Posted by: eck | September 04, 2011 at 01:27 PM
@eck. I think so. See eg Armstrong, Glyn & Harrison, Capitalism since WWII ch 11, or this:
http://www.scribd.com/doc/22044259/Robin-C-Matthews-Why-Has-Britain-Had-Full-Employment-Since-the-War
Posted by: chris | September 04, 2011 at 05:41 PM
Is it thought that regulatory impact assessments have improved the "quality" of policy-making and legislating?
My feeling is that they have. At least in the short term. Long term is anyone's guess.
Posted by: Hoover | September 04, 2011 at 08:31 PM
"Revenge effects are consequences of a policy that serve to undermine the objective of that policy"
Isn't it ironic. Alanis Morissette confused me some what as to the words meaning but I'm fairly sure that revenge effects fit the definition of irony.
Posted by: Alaric | September 04, 2011 at 10:21 PM
'Governments’ promise to maintain full employment in the 50s and 60s led to over-investment and wage militancy and hence to inflation and a profit squeeze in the 70s which led in turn to mass unemployment.'
Whilst union militancy and low unemployment played a part in the stagflation, I would dispute your overall explanation. I think financial deregulation and the resultant credit expansion, dismantling Bretton Woods & buffer stock schemes and supply side shocks were the real culprits.
http://socialdemocracy21stcentury.blogspot.com/2011/06/stagflation-in-1970s-post-keynesian.html
Posted by: CahalMoran | September 05, 2011 at 10:34 PM
US support for the opposition to the Soviet occupation of Afghanistan in the 1980s helped to strengthen Islamic extremism, and thus diminish US security in the long-run.

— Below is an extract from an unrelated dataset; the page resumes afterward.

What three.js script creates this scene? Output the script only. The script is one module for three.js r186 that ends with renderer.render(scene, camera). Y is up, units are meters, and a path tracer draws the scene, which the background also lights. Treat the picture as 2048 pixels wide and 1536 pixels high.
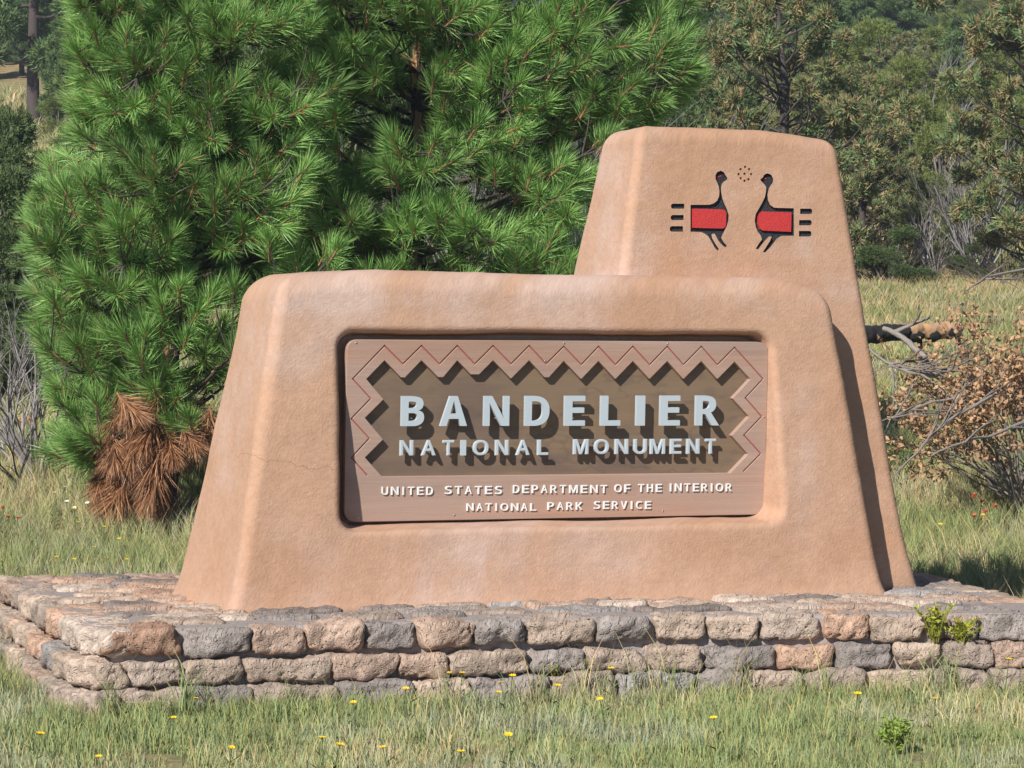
import * as THREE from 'three';
import { Sky } from 'three/addons/objects/Sky.js';
import { ImprovedNoise } from 'three/addons/math/ImprovedNoise.js';
import { mergeVertices, mergeGeometries } from 'three/addons/utils/BufferGeometryUtils.js';
import { FontLoader } from 'three/addons/loaders/FontLoader.js';
import { TextGeometry } from 'three/addons/geometries/TextGeometry.js';
import { Brush, Evaluator, SUBTRACTION } from 'three-bvh-csg';

// ---------------------------------------------------------------- camera, sky, sun, exposure
const scene = new THREE.Scene();
const EYE = 1.73, F = 5685;                                   // eye height, focal length for a 2048 px wide picture
const camera = new THREE.PerspectiveCamera(2 * Math.atan(768 / F) * 180 / Math.PI, 4 / 3, 0.5, 9000);
camera.position.set(0, EYE, 0);
camera.lookAt(0, EYE, -10);
const SUN = new THREE.Vector3(-0.76, 1.12, 1.364).normalize();
const sky = new Sky();
sky.name = 'sky'; sky.scale.setScalar(8000);
sky.material.uniforms.sunPosition.value.copy(SUN);
sky.material.uniforms.turbidity.value = 1.8;
sky.material.uniforms.rayleigh.value = 0.65;
sky.material.uniforms.mieCoefficient.value = 0.004;
sky.userData.kind = 'structure';
scene.add(sky);
scene.environmentIntensity = 0.1;
const sun = new THREE.DirectionalLight(new THREE.Color(1, 0.95, 0.87), 5);
sun.position.copy(SUN).multiplyScalar(60).add(new THREE.Vector3(0, 0, -25));
sun.target.position.set(0, 1, -25);
sun.castShadow = true;
sun.shadow.mapSize.set(4096, 4096);
Object.assign(sun.shadow.camera, { left: -45, right: 45, top: 45, bottom: -45, near: 1, far: 220 });
scene.add(sun, sun.target);
const renderer = new THREE.WebGLRenderer({ antialias: true });
renderer.toneMapping = THREE.LinearToneMapping;
renderer.toneMappingExposure = 1.33;
renderer.shadowMap.enabled = true;
scene.fog = new THREE.FogExp2(new THREE.Color(0.62, 0.72, 0.88), 0.0005);

// ---------------------------------------------------------------- small helpers
const rngOf = (s) => { let a = s >>> 0; return () => { a = (a + 0x6d2b79f5) | 0; let t = Math.imul(a ^ (a >>> 15), 1 | a); t = (t + Math.imul(t ^ (t >>> 7), 61 | t)) ^ t; return ((t ^ (t >>> 14)) >>> 0) / 4294967296; }; };
const perlin = new ImprovedNoise();
const N3 = (x, y, z) => perlin.noise(x + 31.7, y + 17.3, z + 53.1);
const fbm = (x, y, z, o = 3) => { let s = 0, a = 1, t = 0; for (let i = 0; i < o; i++) { s += a * N3(x, y, z); t += a; a *= 0.5; x *= 2.03; y *= 2.03; z *= 2.03; } return s / t; };
const clamp = (x, a = 0, b = 1) => Math.min(b, Math.max(a, x));
const sstep = (a, b, x) => { const t = clamp((x - a) / (b - a)); return t * t * (3 - 2 * t); };
const lerp = (a, b, t) => a + (b - a) * t;
const V3 = (x, y, z) => new THREE.Vector3(x, y, z);
const names = new Map();
function numbered(n) { const k = names.get(n) ?? 0; names.set(n, k + 1); return k ? n + '_' + String(k).padStart(3, '0') : n; }
function thing(name, label, category, pos = [0, 0, 0], group, turn = 0) {
  const o = new THREE.Group(); o.name = numbered(name); o.position.set(...pos); o.rotation.y = turn;
  o.userData = { label, category }; if (group) o.userData.group = group;
  scene.add(o); return o;
}
function part(parent, name, geometry, material, label) {
  const m = new THREE.Mesh(geometry, material); m.name = name; m.castShadow = m.receiveShadow = true;
  if (label) m.userData.label = label;
  parent.add(m); return m;
}
// mesh collector
class MB {
  constructor() { this.p = []; this.c = []; this.i = []; this.u = []; this.n = 0; }
  v(x, y, z, c, u = 0, w = 0) { this.p.push(x, y, z); if (c) this.c.push(c[0], c[1], c[2]); this.u.push(u, w); return this.n++; }
  tri(a, b, c) { this.i.push(a, b, c); }
  geo() {
    const g = new THREE.BufferGeometry();
    g.setAttribute('position', new THREE.Float32BufferAttribute(this.p, 3));
    g.setAttribute('uv', new THREE.Float32BufferAttribute(this.u, 2));
    if (this.c.length) g.setAttribute('color', new THREE.Float32BufferAttribute(this.c, 3));
    g.setIndex(this.i); g.computeVertexNormals(); return g;
  }
}
const _a = V3(), _b = V3(), _t = V3(), _x = V3(), _y = V3();
function tube(mb, pts, radii, sides = 6, col) {                // a tapered tube through points
  let prev = null, len = 0;
  for (let k = 0; k < pts.length; k++) {
    _t.subVectors(pts[Math.min(k + 1, pts.length - 1)], pts[Math.max(k - 1, 0)]).normalize();
    if (k) len += pts[k].distanceTo(pts[k - 1]);
    if (!prev) { _x.set(Math.abs(_t.y) < 0.9 ? 0 : 1, Math.abs(_t.y) < 0.9 ? 1 : 0, 0).cross(_t).normalize(); prev = _x.clone(); }
    else { prev.addScaledVector(_t, -prev.dot(_t)).normalize(); }
    _y.crossVectors(_t, prev);
    const r = radii[k], base = mb.n;
    for (let s = 0; s <= sides; s++) {
      const a = s / sides * Math.PI * 2, ca = Math.cos(a) * r, sa = Math.sin(a) * r;
      mb.v(pts[k].x + prev.x * ca + _y.x * sa, pts[k].y + prev.y * ca + _y.y * sa, pts[k].z + prev.z * ca + _y.z * sa, col, s / sides * 0.5, len);
    }
    if (k) for (let s = 0; s < sides; s++) { const q = base + s, w = q - sides - 1; mb.tri(w, w + 1, q); mb.tri(q, w + 1, q + 1); }
  }
  const e = pts[pts.length - 1], tip = mb.v(e.x, e.y, e.z, col, 0, len), b0 = tip - sides - 1;
  for (let s = 0; s < sides; s++) mb.tri(b0 + s, b0 + s + 1, tip);
}
// the terrain: level by the road, rising to a wooded slope
const TER = [[-40, 0], [18, 0], [21, 0.12], [24, 0.42], [28, 0.86], [33, 1.42], [40, 2.2], [50, 3.1], [60, 3.95], [70, 5.2], [80, 6.7], [95, 9.0], [110, 11.4], [150, 17.3], [200, 24.5], [260, 30], [330, 30], [600, 12], [9000, 0]];
function groundH(x, d) {
  let k = 0; while (k < TER.length - 2 && TER[k + 1][0] < d) k++;
  const [a, ya] = TER[k], [b, yb] = TER[k + 1], t = (d - a) / (b - a);
  const near = sstep(17, 40, d);
  return lerp(ya, yb, t) + fbm(x * 0.35, d * 0.35, 1, 2) * (0.05 + 0.12 * near) + fbm(x * 0.03, d * 0.03, 7, 2) * 1.6 * sstep(45, 120, d);
}
const gy = (x, z) => groundH(x, -z);
const ray = (px, py, d) => V3((px - 1024) / F * d, EYE + (768 - py) / F * d, -d);   // where a direction of the photograph reaches a distance
function hit(px, py, above = 0) {                              // ... and where it reaches the terrain
  for (let d = 11; d < 320; d += 0.05) { const p = ray(px, py, d); if (p.y <= groundH(p.x, d) + above) { p.y = groundH(p.x, d); return p; } }
  return ray(px, py, 320);
}
const onGround = (px, d) => { const x = (px - 1024) / F * d; return V3(x, groundH(x, d), -d); };

// ---------------------------------------------------------------- procedural textures
function pnoise(seed) {                                        // periodic value noise
  const r = rngOf(seed), T = new Float32Array(65536); for (let i = 0; i < 65536; i++) T[i] = r();
  return (x, y, per) => {
    const xi = Math.floor(x), yi = Math.floor(y), fx = x - xi, fy = y - yi, u = fx * fx * (3 - 2 * fx), v = fy * fy * (3 - 2 * fy);
    const m = (n) => ((n % per) + per) % per, h = (i, j) => T[(m(i) * 251 + m(j) * 57 + per * 13) & 65535];
    return lerp(lerp(h(xi, yi), h(xi + 1, yi), u), lerp(h(xi, yi + 1), h(xi + 1, yi + 1), u), v);
  };
}
function pfbm(n, u, v, per, o) { let s = 0, a = 1, t = 0; for (let i = 0; i < o; i++) { s += a * n(u * per, v * per, per); t += a; a *= 0.55; per *= 2; } return s / t; }
function tex(w, h, fn, srgb = false) {
  const d = new Uint8Array(w * h * 4);
  for (let y = 0; y < h; y++) for (let x = 0; x < w; x++) {
    const c = fn((x + 0.5) / w, (y + 0.5) / h), o = (y * w + x) * 4;
    for (let k = 0; k < 3; k++) { const q = clamp(typeof c === 'number' ? c : c[k]); d[o + k] = 255 * (srgb ? (q < 0.0031308 ? 12.92 * q : 1.055 * Math.pow(q, 1 / 2.4) - 0.055) : q); }
    d[o + 3] = 255;
  }
  const t = new THREE.DataTexture(d, w, h); t.magFilter = THREE.LinearFilter; t.minFilter = THREE.LinearMipmapLinearFilter;
  t.wrapS = t.wrapT = THREE.RepeatWrapping; if (srgb) t.colorSpace = THREE.SRGBColorSpace; t.needsUpdate = true; return t;
}
const rep = (t, x, y = x) => { const q = t.clone(); q.repeat.set(x, y); q.needsUpdate = true; return q; };
const mix3 = (a, b, t) => [lerp(a[0], b[0], t), lerp(a[1], b[1], t), lerp(a[2], b[2], t)];
const n1 = pnoise(1), n2 = pnoise(2), n3 = pnoise(3), n4 = pnoise(4);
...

The collapse of the Soviet Union, to which their defeat in Afghanistan contributed greatly, increased the security of the US and the west to a degree which eclipses the increased threat from Islamic extremism which resulted from US actions in Afghanistan. I even think the latter is overblown. The Islamists were outraged about the Soviet invasion, and mobilised without US help. True, they benefitted from US help, but the US was not decisive in how the Islamists turned out; and the single event which outraged the Islamists following the Afghan war was the stationing of US troops on Saudi after the Iraqi invasion of Kuwait.